Instructions for the task: Produce a word-for-word copy of the listing below without its pictures.

Data lines:
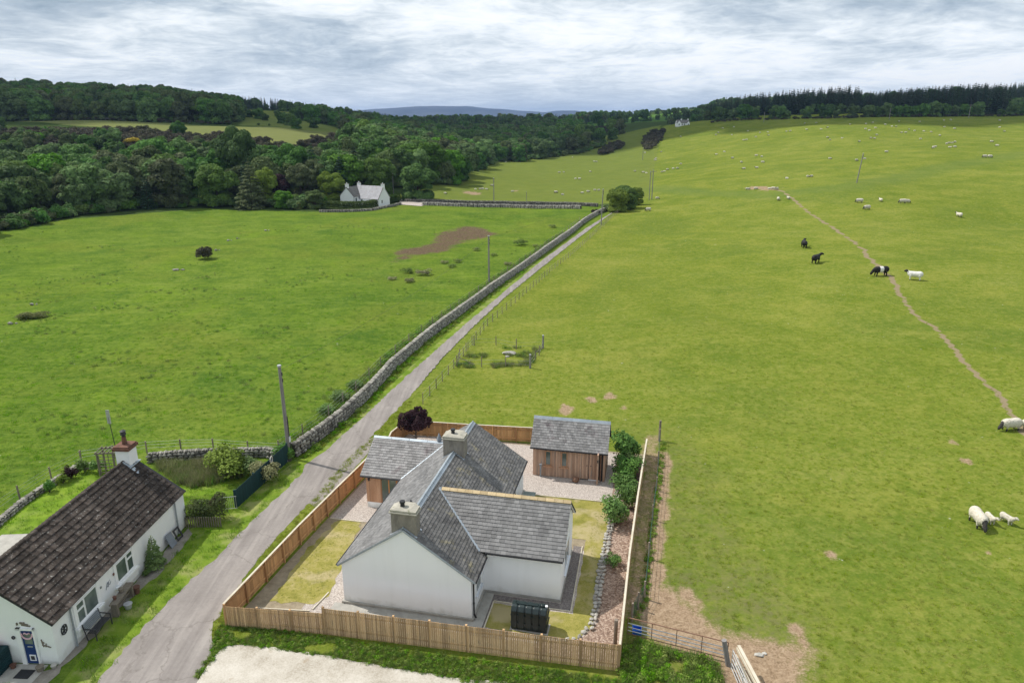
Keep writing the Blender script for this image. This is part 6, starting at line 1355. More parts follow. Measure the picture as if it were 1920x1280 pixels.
shrub('garden_shrub', (*at_z(500, 897), 0), 1.7, 'pale grey green shrub leaning over the dark green fence', hs=.95, me=bush_mesh('shrub_leaves', LM['straw'], 85, 1, 1.5, 1300, .05, 12))
shrub('garden_shrub', (*at_z(536, 862), 0), 1.3, 'creeper bush over the wall end behind the tall pole', hs=1.0)
for px_, py_, s, lb, mt_ in [(119, 905, .9, 'yellow flowering shrub by the low pale wall', 'yellowgreen'), (134, 896, 1.0, 'dark red leaved shrub by the low pale wall', 'copper'), (160, 884, 1.05, 'fresh green shrub at the lawn corner', 'bright'), (186, 884, 1.0, 'dark shrub by the wooden trellis frame', 'garden'), (93, 922, .8, 'small green shrub on the lawn edge by the low wall', 'garden'), (70, 930, .5, 'tiny straw coloured plant on the lawn edge', 'straw')]:
    shrub('border_shrub', (*at_z(px_, py_), 0), s, lb, me=bush_mesh('shrub_leaves', LM[mt_], px_, 1, 1.3, 1400, .06, 8))
# clipped hedge with its slat fence beside the low cottage
hd = c_thing('clipped_hedge', 1.2, 12.75, 0, R(4), 'dense hedge with reddish hump beside the far end of the cottage', 'hedge')
g = np.random.default_rng(5); cl_ = [(x, y, z, .38, .38, .34) for x in np.arange(-1.0, .5, .3) for y in (-.35, .3) for z in (.45, 1.0)] + [(.75, y, z, .45, .45, .42) for y in (-.2, .3) for z in (.5, 1.0, 1.45)]
Pq, Nq = blob_points(cl_, 1100, 6, .4); Vq, Fq = cards(Pq, Nq, .055, 6, up=.3); link('foliage', np_mesh('foliage', Vq, Fq, LM['hedge']), hd)
Pq, Nq = blob_points([(.75, 0, 1.62, .4, .5, .2), (.5, -.1, 1.4, .3, .4, .2)], 500, 7, .3); Vq, Fq = cards(Pq, Nq, .05, 7, up=.3); link('reddish_tips', np_mesh('reddish_tips', Vq, Fq, LM['copper']), hd)
for i in range(16): part(hd, 'slat', MT['oldwood'], lambda m, i=i: m.box(-1.15 + i * .145, -1.08 + i * .145, -.80, -.77, 0, .72))
# conical evergreen against the wall
P1 = conifer_mesh('yew', LM['garden'], 2.1, 1.15, 99, 2600, .07, .12, .2); yw = link('wall_evergreen', P1, None, cw(.45, 7.7, 0)); tag(yw, 'small upright evergreen growing against the white cottage wall', 'shrub')
shrub('wall_plant', cw(.4, 8.35, 0), .7, 'thin bare twiggy plant right of the small evergreen', me=bush_mesh('shrub_leaves', LM['straw'], 301, 1, 1.0, 260, .035, 6)); shrub('wall_plant', cw(.35, 6.9, 0), .45, 'low leafy plant left of the small evergreen')
# lone bush and rush clumps in the left field
w = at_px(387, 485); lbm = bush_mesh('lone_bush', LM['gorse'], 64, 2.2, 3.6, 420, .12, 14); o = link('field_bush', lbm, None, w, None, (1.0, 1.0, 1.0)); tag(o, 'lone round dark bush in the middle of the left field', 'bush')
w = at_px(58, 597); o = link('field_bush', bush_mesh('bramble_mound', LM['rush'], 67, 2.2, 3.6, 420, .12, 14), None, w, (0, 0, 2), (.9, 1.2, .35)); tag(o, 'low grey bramble mound at the left edge of the field', 'bush')
RB = [bush_mesh('rush_mound', LM[k], s, 1.0, 1.7, 700, .07, 8) for k, s in (('straw', 65), ('rush', 66))]
for px_, py_, s, k, lb in [(795, 516, 1.9, 0, 'wide straw coloured rush mound below the bare soil'), (763, 512, 1.5, 1, 'green rush mound left of the straw coloured one'), (735, 525, 1.1, 0, 'small pale rush mound nearest the field centre'), (768, 529, 1.3, 0, 'flat pale rush mound under the wide straw one'), (833, 494, 1.1, 0, 'rush mound left of the dark pair'), (857, 492, 1.2, 1, 'dark green rush mound beside the bare soil end'), (846, 501, 1.1, 1, 'lower dark green rush mound of the pair'), (978, 460, 2.2, 1, 'long low rush mound near the road wall'), (1003, 463, 1.0, 1, 'small rush mound right of the long one'), (952, 497, 1.1, 0, 'brownish dead plant clump by the road wall'), (1035, 427, 1.4, 1, 'farthest rush mound near the road wall'), (892, 470, 1.2, 1, 'rush mound just right of the bare soil tip'), (925, 480, 1.0, 1, 'rush mound by the second pole')]:
    w = at_px(px_, py_); o = link('rush_clump', RB[k], None, w, (0, 0, s * 3), (s, s, s * .55)); tag(o, lb, 'rushes', 'rush mounds in the left field')
for px_, py_, s in [(640, 752, 1.3), (668, 728, 1.1), (615, 775, 1.1)]:
    w = at_px(px_, py_); o = link('nettle_bush', GB[0], None, w, (0, 0, s), (s * 1.3, s * 1.3, s * .7)); tag(o, {640: 'middle elder bush behind the near stretch of road wall', 668: 'farthest elder bush behind the near stretch of road wall', 615: 'nearest elder bush behind the road wall by the tall pole'}[px_], 'bush')
# ------------------------------------------------------------------ the white house across the valley
hp_ = at_px(664, 388); mh = thing('valley_house', (hp_[0], hp_[1], hp_[2]), R(-27), 'distant white gabled house with pale corrugated cross roof behind a clipped hedge', 'house'); mh.scale = (.84, .84, .92)
def mpart(name, mat_, fn, par=None): m = MB(); fn(m); return m.build(name, mat_, par or mh)
mpart('wall', MT['render2'], lambda m: gable_block(m, -6.0, 0, 0, 7.5, -.5, 3.4, 6.0)); mpart('wall', MT['render2'], lambda m: gable_block(m, -1.0, 8.6, 3.0, 9.5, -.5, 2.6, 6.3, 'x'))
def roof2(p0, p1, ea, eb, zr, ze, mat_, n=26, corr=False):
    "two slopes of a ridge p0-p1 with eaves offset ea / eb"
    for off in (ea, eb):
        A = Vector((*p0, zr)); B = Vector((*p1, zr)); C_ = Vector((p1[0] + off[0], p1[1] + off[1], ze)); D = Vector((p0[0] + off[0], p0[1] + off[1], ze)); nrm = (B - A).cross(D - A).normalized(); nrm = nrm if nrm.z > 0 else -nrm
        m = MB(); m.hull8([D - nrm * .1, C_ - nrm * .1, B - nrm * .1, A - nrm * .1], [D + nrm * .06, C_ + nrm * .06, B + nrm * .06, A + nrm * .06]); r = m.build('roof', mat_, mh)
        m = MB()
        for i in range(n):
            t = (i + .5) / n
            if corr: a = A.lerp(B, t) + nrm * .07; b = D.lerp(C_, t) + nrm * .07; m.beam(a, b, .10, .05, up=nrm, tone=random.random())
            else: a = A.lerp(D, t) + nrm * .06; b = B.lerp(C_, t) + nrm * .06; m.beam(a, b, .22, .03, up=nrm, tone=random.random())
        m.build('roof_ribs' if corr else 'slates', mat_, mh, kind='stuff')
roof2((-3, -.2), (-3, 7.7), (3.35, 0), (-3.35, 0), 6.2, 3.25, MT['slate'], 14)
roof2((-3, 6.25), (8.7, 6.25), (0, -3.6), (0, 3.6), 6.4, 2.45, MT['corr'], 34, True)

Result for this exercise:
Keep writing the Blender script for this image. This is part 6, starting at line 1355. More parts follow. Measure the picture as if it were 1920x1280 pixels.
shrub('garden_shrub', (*at_z(500, 897), 0), 1.7, 'pale grey green shrub leaning over the dark green fence', hs=.95, me=bush_mesh('shrub_leaves', LM['straw'], 85, 1, 1.5, 1300, .05, 12))
shrub('garden_shrub', (*at_z(536, 862), 0), 1.3, 'creeper bush over the wall end behind the tall pole', hs=1.0)
for px_, py_, s, lb, mt_ in [(119, 905, .9, 'yellow flowering shrub by the low pale wall', 'yellowgreen'), (134, 896, 1.0, 'dark red leaved shrub by the low pale wall', 'copper'), (160, 884, 1.05, 'fresh green shrub at the lawn corner', 'bright'), (186, 884, 1.0, 'dark shrub by the wooden trellis frame', 'garden'), (93, 922, .8, 'small green shrub on the lawn edge by the low wall', 'garden'), (70, 930, .5, 'tiny straw coloured plant on the lawn edge', 'straw')]:
    shrub('border_shrub', (*at_z(px_, py_), 0), s, lb, me=bush_mesh('shrub_leaves', LM[mt_], px_, 1, 1.3, 1400, .06, 8))
# clipped hedge with its slat fence beside the low cottage
hd = c_thing('clipped_hedge', 1.2, 12.75, 0, R(4), 'dense hedge with reddish hump beside the far end of the cottage', 'hedge')
g = np.random.default_rng(5); cl_ = [(x, y, z, .38, .38, .34) for x in np.arange(-1.0, .5, .3) for y in (-.35, .3) for z in (.45, 1.0)] + [(.75, y, z, .45, .45, .42) for y in (-.2, .3) for z in (.5, 1.0, 1.45)]
Pq, Nq = blob_points(cl_, 1100, 6, .4); Vq, Fq = cards(Pq, Nq, .055, 6, up=.3); link('foliage', np_mesh('foliage', Vq, Fq, LM['hedge']), hd)
Pq, Nq = blob_points([(.75, 0, 1.62, .4, .5, .2), (.5, -.1, 1.4, .3, .4, .2)], 500, 7, .3); Vq, Fq = cards(Pq, Nq, .05, 7, up=.3); link('reddish_tips', np_mesh('reddish_tips', Vq, Fq, LM['copper']), hd)
for i in range(16): part(hd, 'slat', MT['oldwood'], lambda m, i=i: m.box(-1.15 + i * .145, -1.08 + i * .145, -.80, -.77, 0, .72))
# conical evergreen against the wall
P1 = conifer_mesh('yew', LM['garden'], 2.1, 1.15, 99, 2600, .07, .12, .2); yw = link('wall_evergreen', P1, None, cw(.45, 7.7, 0)); tag(yw, 'small upright evergreen growing against the white cottage wall', 'shrub')
shrub('wall_plant', cw(.4, 8.35, 0), .7, 'thin bare twiggy plant right of the small evergreen', me=bush_mesh('shrub_leaves', LM['straw'], 301, 1, 1.0, 260, .035, 6)); shrub('wall_plant', cw(.35, 6.9, 0), .45, 'low leafy plant left of the small evergreen')
# lone bush and rush clumps in the left field
w = at_px(387, 485); lbm = bush_mesh('lone_bush', LM['gorse'], 64, 2.2, 3.6, 420, .12, 14); o = link('field_bush', lbm, None, w, None, (1.0, 1.0, 1.0)); tag(o, 'lone round dark bush in the middle of the left field', 'bush')
w = at_px(58, 597); o = link('field_bush', bush_mesh('bramble_mound', LM['rush'], 67, 2.2, 3.6, 420, .12, 14), None, w, (0, 0, 2), (.9, 1.2, .35)); tag(o, 'low grey bramble mound at the left edge of the field', 'bush')
RB = [bush_mesh('rush_mound', LM[k], s, 1.0, 1.7, 700, .07, 8) for k, s in (('straw', 65), ('rush', 66))]
for px_, py_, s, k, lb in [(795, 516, 1.9, 0, 'wide straw coloured rush mound below the bare soil'), (763, 512, 1.5, 1, 'green rush mound left of the straw coloured one'), (735, 525, 1.1, 0, 'small pale rush mound nearest the field centre'), (768, 529, 1.3, 0, 'flat pale rush mound under the wide straw one'), (833, 494, 1.1, 0, 'rush mound left of the dark pair'), (857, 492, 1.2, 1, 'dark green rush mound beside the bare soil end'), (846, 501, 1.1, 1, 'lower dark green rush mound of the pair'), (978, 460, 2.2, 1, 'long low rush mound near the road wall'), (1003, 463, 1.0, 1, 'small rush mound right of the long one'), (952, 497, 1.1, 0, 'brownish dead plant clump by the road wall'), (1035, 427, 1.4, 1, 'farthest rush mound near the road wall'), (892, 470, 1.2, 1, 'rush mound just right of the bare soil tip'), (925, 480, 1.0, 1, 'rush mound by the second pole')]:
    w = at_px(px_, py_); o = link('rush_clump', RB[k], None, w, (0, 0, s * 3), (s, s, s * .55)); tag(o, lb, 'rushes', 'rush mounds in the left field')
for px_, py_, s in [(640, 752, 1.3), (668, 728, 1.1), (615, 775, 1.1)]:
    w = at_px(px_, py_); o = link('nettle_bush', GB[0], None, w, (0, 0, s), (s * 1.3, s * 1.3, s * .7)); tag(o, {640: 'middle elder bush behind the near stretch of road wall', 668: 'farthest elder bush behind the near stretch of road wall', 615: 'nearest elder bush behind the road wall by the tall pole'}[px_], 'bush')
# ------------------------------------------------------------------ the white house across the valley
hp_ = at_px(664, 388); mh = thing('valley_house', (hp_[0], hp_[1], hp_[2]), R(-27), 'distant white gabled house with pale corrugated cross roof behind a clipped hedge', 'house'); mh.scale = (.84, .84, .92)
def mpart(name, mat_, fn, par=None): m = MB(); fn(m); return m.build(name, mat_, par or mh)
mpart('wall', MT['render2'], lambda m: gable_block(m, -6.0, 0, 0, 7.5, -.5, 3.4, 6.0)); mpart('wall', MT['render2'], lambda m: gable_block(m, -1.0, 8.6, 3.0, 9.5, -.5, 2.6, 6.3, 'x'))
def roof2(p0, p1, ea, eb, zr, ze, mat_, n=26, corr=False):
    "two slopes of a ridge p0-p1 with eaves offset ea / eb"
    for off in (ea, eb):
        A = Vector((*p0, zr)); B = Vector((*p1, zr)); C_ = Vector((p1[0] + off[0], p1[1] + off[1], ze)); D = Vector((p0[0] + off[0], p0[1] + off[1], ze)); nrm = (B - A).cross(D - A).normalized(); nrm = nrm if nrm.z > 0 else -nrm
        m = MB(); m.hull8([D - nrm * .1, C_ - nrm * .1, B - nrm * .1, A - nrm * .1], [D + nrm * .06, C_ + nrm * .06, B + nrm * .06, A + nrm * .06]); r = m.build('roof', mat_, mh)
        m = MB()
        for i in range(n):
            t = (i + .5) / n
            if corr: a = A.lerp(B, t) + nrm * .07; b = D.lerp(C_, t) + nrm * .07; m.beam(a, b, .10, .05, up=nrm, tone=random.random())
            else: a = A.lerp(D, t) + nrm * .06; b = B.lerp(C_, t) + nrm * .06; m.beam(a, b, .22, .03, up=nrm, tone=random.random())
        m.build('roof_ribs' if corr else 'slates', mat_, mh, kind='stuff')
roof2((-3, -.2), (-3, 7.7), (3.35, 0), (-3.35, 0), 6.2, 3.25, MT['slate'], 14)
roof2((-3, 6.25), (8.7, 6.25), (0, -3.6), (0, 3.6), 6.4, 2.45, MT['corr'], 34, True)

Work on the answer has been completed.